> TASK STATEMENT
Reproduce all the lines below exactly and omit the images.

---------- DATA EXCERPT

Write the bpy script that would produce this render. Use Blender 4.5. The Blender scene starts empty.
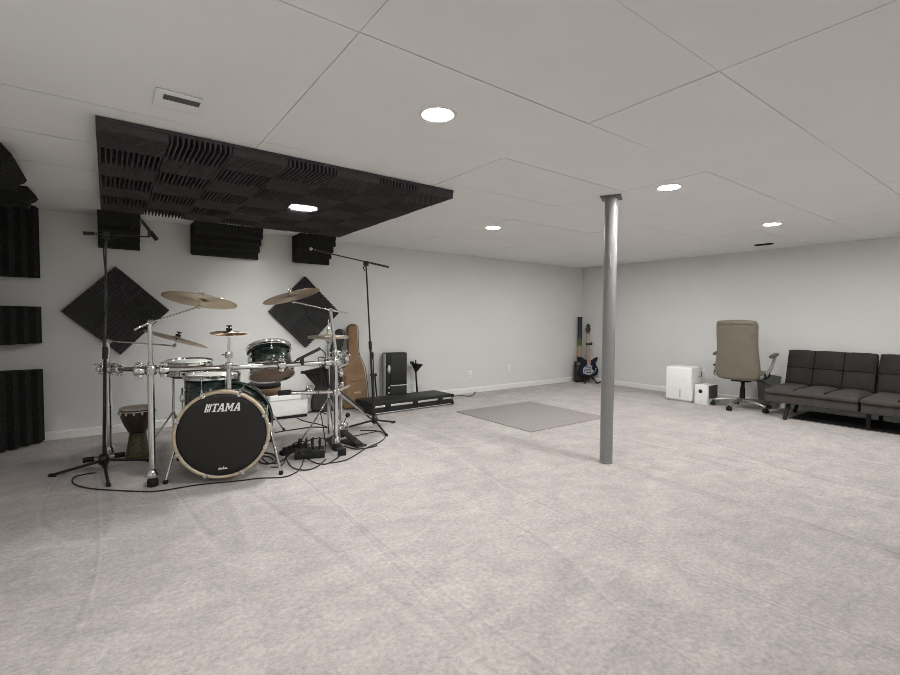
import bpy, bmesh, math, random
from mathutils import Vector, Matrix
random.seed(7)
C = bpy.context.scene
COL = C.collection
PI = math.pi
H = 2.1015          # ceiling height
WY, WX, LX, FY = 5.597, 7.177, -0.80, -2.4      # back, right, left and front wall planes
CAMH, FPX = 1.14, 466.65

# ------------------------------------------------------------------ camera
yaw, pitch, roll = .6331, .0401, -.0072
_f = Vector((math.sin(yaw)*math.cos(pitch), math.cos(yaw)*math.cos(pitch), -math.sin(pitch)))
_r = Vector((math.cos(yaw), -math.sin(yaw), 0)); _d = _f.cross(_r)
_r2 = math.cos(roll)*_r + math.sin(roll)*_d
_d2 = -math.sin(roll)*_r + math.cos(roll)*_d
EYE = Vector((0, 0, CAMH))
def ray(x, y): return _r2*((x-450)/FPX) + _d2*((y-337.5)/FPX) + _f
def atz(x, y, z): d = ray(x, y); return EYE + d*((z-CAMH)/d.z)
def fl(x, y, z=0.0): return atz(x, y, z)
def aty(x, y, Y): d = ray(x, y); return EYE + d*(Y/d.y)
def atx(x, y, X): d = ray(x, y); return EYE + d*(X/d.x)
cam = bpy.data.cameras.new('camera'); co = bpy.data.objects.new('camera', cam); COL.objects.link(co)
m = Matrix.Identity(4)
for i in range(3):
    m[i][0] = _r2[i]; m[i][1] = -_d2[i]; m[i][2] = -_f[i]; m[i][3] = EYE[i]
co.matrix_world = m
cam.sensor_width = 36; cam.sensor_fit = 'HORIZONTAL'; cam.lens = FPX*36/900; cam.clip_start = .02
C.camera = co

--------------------

> ANSWER TO THIS EXERCISE
Write the bpy script that would produce this render. Use Blender 4.5. The Blender scene starts empty.
import bpy, bmesh, math, random
from mathutils import Vector, Matrix
random.seed(7)
C = bpy.context.scene
COL = C.collection
PI = math.pi
H = 2.1015          # ceiling height
WY, WX, LX, FY = 5.597, 7.177, -0.80, -2.4      # back, right, left and front wall planes
CAMH, FPX = 1.14, 466.65

# ------------------------------------------------------------------ camera
yaw, pitch, roll = .6331, .0401, -.0072
_f = Vector((math.sin(yaw)*math.cos(pitch), math.cos(yaw)*math.cos(pitch), -math.sin(pitch)))
_r = Vector((math.cos(yaw), -math.sin(yaw), 0)); _d = _f.cross(_r)
_r2 = math.cos(roll)*_r + math.sin(roll)*_d
_d2 = -math.sin(roll)*_r + math.cos(roll)*_d
EYE = Vector((0, 0, CAMH))
def ray(x, y): return _r2*((x-450)/FPX) + _d2*((y-337.5)/FPX) + _f
def atz(x, y, z): d = ray(x, y); return EYE + d*((z-CAMH)/d.z)
def fl(x, y, z=0.0): return atz(x, y, z)
def aty(x, y, Y): d = ray(x, y); return EYE + d*(Y/d.y)
def atx(x, y, X): d = ray(x, y); return EYE + d*(X/d.x)
cam = bpy.data.cameras.new('camera'); co = bpy.data.objects.new('camera', cam); COL.objects.link(co)
m = Matrix.Identity(4)
for i in range(3):
    m[i][0] = _r2[i]; m[i][1] = -_d2[i]; m[i][2] = -_f[i]; m[i][3] = EYE[i]
co.matrix_world = m
cam.sensor_width = 36; cam.sensor_fit = 'HORIZONTAL'; cam.lens = FPX*36/900; cam.clip_start = .02
C.camera = co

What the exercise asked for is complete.